In estimating the enduring value of the service which Dr. Wilson has rendered to the Church, it is important to remember that his first interest, his prime concern, was not books, but men. He liked to remember that as a young man he had served for a short time as an evangelist. The evangelistic note was present in all his work. He was an ambassador and advocate. He aimed not only to refute error but to establish truth and win men for Him who is the Truth. Consequently the greatest monument to Dr. Wilson is in the multitude of men and women, boys and girls, whose faith in the Bible he has strengthened or renewed. They are a mighty host who rise up today and call him blessed.

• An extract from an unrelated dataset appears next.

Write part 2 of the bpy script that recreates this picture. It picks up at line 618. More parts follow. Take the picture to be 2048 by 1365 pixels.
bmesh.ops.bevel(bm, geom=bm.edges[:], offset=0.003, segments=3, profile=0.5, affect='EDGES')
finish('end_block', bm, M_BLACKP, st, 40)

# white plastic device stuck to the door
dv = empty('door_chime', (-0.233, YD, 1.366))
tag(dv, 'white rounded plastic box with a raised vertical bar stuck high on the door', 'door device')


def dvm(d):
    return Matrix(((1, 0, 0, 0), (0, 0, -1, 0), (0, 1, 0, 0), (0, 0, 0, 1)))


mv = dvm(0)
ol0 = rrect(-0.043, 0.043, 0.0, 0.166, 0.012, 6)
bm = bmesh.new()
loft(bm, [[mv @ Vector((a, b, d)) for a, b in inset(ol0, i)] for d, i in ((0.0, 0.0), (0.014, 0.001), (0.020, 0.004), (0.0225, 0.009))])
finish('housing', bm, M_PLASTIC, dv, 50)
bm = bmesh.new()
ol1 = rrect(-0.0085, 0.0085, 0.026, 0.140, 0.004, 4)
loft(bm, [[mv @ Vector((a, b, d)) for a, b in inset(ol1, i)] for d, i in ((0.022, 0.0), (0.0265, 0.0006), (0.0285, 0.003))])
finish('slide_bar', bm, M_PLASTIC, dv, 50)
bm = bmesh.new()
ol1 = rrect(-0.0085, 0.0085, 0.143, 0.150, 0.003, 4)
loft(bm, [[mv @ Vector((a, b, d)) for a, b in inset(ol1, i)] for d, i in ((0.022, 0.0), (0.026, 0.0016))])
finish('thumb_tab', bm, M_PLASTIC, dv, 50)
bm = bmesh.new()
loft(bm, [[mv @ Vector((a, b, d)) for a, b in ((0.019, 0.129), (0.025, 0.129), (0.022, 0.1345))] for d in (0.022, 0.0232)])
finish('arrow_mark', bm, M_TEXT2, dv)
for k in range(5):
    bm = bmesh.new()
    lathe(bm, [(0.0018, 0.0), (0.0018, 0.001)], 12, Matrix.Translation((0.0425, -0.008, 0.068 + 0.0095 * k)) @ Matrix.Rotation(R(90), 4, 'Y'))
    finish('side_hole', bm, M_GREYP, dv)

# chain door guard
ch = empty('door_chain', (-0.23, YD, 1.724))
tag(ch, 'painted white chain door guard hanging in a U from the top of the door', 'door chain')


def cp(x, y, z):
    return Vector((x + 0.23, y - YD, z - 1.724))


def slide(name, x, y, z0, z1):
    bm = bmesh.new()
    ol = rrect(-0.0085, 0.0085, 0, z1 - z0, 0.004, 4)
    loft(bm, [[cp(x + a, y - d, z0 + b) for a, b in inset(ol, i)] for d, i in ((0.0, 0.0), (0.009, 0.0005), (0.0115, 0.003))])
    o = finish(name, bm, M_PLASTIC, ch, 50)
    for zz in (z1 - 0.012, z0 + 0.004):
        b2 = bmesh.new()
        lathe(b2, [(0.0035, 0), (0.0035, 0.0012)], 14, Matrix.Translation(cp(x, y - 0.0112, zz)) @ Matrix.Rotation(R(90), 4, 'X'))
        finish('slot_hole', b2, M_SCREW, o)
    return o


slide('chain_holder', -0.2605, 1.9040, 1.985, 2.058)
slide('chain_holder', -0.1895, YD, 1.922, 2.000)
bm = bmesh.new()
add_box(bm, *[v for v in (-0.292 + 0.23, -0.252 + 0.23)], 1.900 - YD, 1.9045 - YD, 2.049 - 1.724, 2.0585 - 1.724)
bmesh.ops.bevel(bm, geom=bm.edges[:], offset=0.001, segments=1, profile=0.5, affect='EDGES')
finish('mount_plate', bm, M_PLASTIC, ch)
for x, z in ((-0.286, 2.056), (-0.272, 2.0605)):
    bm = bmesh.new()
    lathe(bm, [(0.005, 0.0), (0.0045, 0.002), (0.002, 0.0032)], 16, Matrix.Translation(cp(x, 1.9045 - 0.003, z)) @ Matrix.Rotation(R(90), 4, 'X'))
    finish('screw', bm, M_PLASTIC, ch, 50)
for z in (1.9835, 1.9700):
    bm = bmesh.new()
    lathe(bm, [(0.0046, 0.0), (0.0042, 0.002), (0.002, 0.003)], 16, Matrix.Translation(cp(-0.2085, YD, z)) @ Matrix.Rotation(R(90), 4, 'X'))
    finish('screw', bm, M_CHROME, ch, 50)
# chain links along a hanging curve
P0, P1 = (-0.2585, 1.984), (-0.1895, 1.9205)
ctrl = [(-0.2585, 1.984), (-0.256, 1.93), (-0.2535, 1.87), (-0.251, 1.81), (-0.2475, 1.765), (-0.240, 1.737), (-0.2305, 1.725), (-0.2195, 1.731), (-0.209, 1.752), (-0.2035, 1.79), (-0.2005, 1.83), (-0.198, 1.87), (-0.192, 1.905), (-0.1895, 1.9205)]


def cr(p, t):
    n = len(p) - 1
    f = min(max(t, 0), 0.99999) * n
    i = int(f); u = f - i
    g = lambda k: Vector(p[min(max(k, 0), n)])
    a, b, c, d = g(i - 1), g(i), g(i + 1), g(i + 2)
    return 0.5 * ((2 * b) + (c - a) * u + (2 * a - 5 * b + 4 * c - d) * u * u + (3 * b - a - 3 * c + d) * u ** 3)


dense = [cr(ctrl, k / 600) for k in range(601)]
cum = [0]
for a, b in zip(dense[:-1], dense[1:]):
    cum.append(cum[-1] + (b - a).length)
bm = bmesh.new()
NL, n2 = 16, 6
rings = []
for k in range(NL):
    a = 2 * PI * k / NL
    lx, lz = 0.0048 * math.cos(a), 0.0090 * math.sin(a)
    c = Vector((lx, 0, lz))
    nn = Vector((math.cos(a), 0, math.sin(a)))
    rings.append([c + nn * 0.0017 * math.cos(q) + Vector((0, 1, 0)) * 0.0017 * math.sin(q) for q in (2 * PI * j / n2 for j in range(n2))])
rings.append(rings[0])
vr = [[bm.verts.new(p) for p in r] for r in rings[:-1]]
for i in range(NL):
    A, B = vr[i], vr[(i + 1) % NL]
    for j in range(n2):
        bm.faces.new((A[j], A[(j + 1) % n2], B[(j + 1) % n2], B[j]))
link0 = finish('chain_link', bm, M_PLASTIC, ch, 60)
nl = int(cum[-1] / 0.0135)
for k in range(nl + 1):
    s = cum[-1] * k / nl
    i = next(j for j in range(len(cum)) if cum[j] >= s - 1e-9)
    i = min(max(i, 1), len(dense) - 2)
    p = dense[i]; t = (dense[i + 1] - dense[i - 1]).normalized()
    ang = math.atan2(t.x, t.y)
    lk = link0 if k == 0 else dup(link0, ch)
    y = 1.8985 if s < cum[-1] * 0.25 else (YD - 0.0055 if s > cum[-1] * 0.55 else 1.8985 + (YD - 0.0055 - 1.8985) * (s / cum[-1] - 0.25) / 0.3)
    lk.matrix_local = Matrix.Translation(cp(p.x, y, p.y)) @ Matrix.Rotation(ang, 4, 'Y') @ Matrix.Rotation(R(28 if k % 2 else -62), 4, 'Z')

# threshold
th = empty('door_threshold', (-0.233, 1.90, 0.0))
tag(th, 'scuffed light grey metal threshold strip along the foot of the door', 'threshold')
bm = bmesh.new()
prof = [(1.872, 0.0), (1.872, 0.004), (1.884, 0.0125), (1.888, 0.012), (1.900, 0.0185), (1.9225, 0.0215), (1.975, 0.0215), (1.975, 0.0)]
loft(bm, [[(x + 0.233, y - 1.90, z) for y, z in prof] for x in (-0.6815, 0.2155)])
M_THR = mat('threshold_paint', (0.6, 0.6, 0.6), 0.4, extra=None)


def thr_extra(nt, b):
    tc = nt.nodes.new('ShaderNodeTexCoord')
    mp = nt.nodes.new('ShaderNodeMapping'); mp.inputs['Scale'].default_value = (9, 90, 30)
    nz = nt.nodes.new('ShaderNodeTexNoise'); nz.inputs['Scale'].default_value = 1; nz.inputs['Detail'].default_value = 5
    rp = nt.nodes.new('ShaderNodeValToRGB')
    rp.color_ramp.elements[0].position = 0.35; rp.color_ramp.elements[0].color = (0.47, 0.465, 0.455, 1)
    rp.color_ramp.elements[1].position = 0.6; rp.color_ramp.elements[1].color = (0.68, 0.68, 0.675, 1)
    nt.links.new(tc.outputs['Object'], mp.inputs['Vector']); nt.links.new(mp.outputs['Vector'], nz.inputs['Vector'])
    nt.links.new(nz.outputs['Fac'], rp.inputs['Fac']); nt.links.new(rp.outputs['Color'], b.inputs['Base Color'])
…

But while all this is true and should never be forgotten the amazing thing is that Dr. Wilson was also so preeminent for his great learning and for his many contributions to a true and sound Biblical scholarship. Living in an age over-proud of its "science" Dr. Wilson matched a devout and believing scholarship with the best which "science" and "criticism" could put forward and proved again and again that the foundation of God standeth sure. We who are still in the thick of the battle may find it hard to estimate rightly the strength of the adversary or the nearness and greatness of the victory which God is preparing for His people. But when the smoke has cleared away and the noise of combat has changed to the triumph song, the name of this Christian warrior will receive the honor it deserves. He fought a good fight, he finished his course, he kept the faith.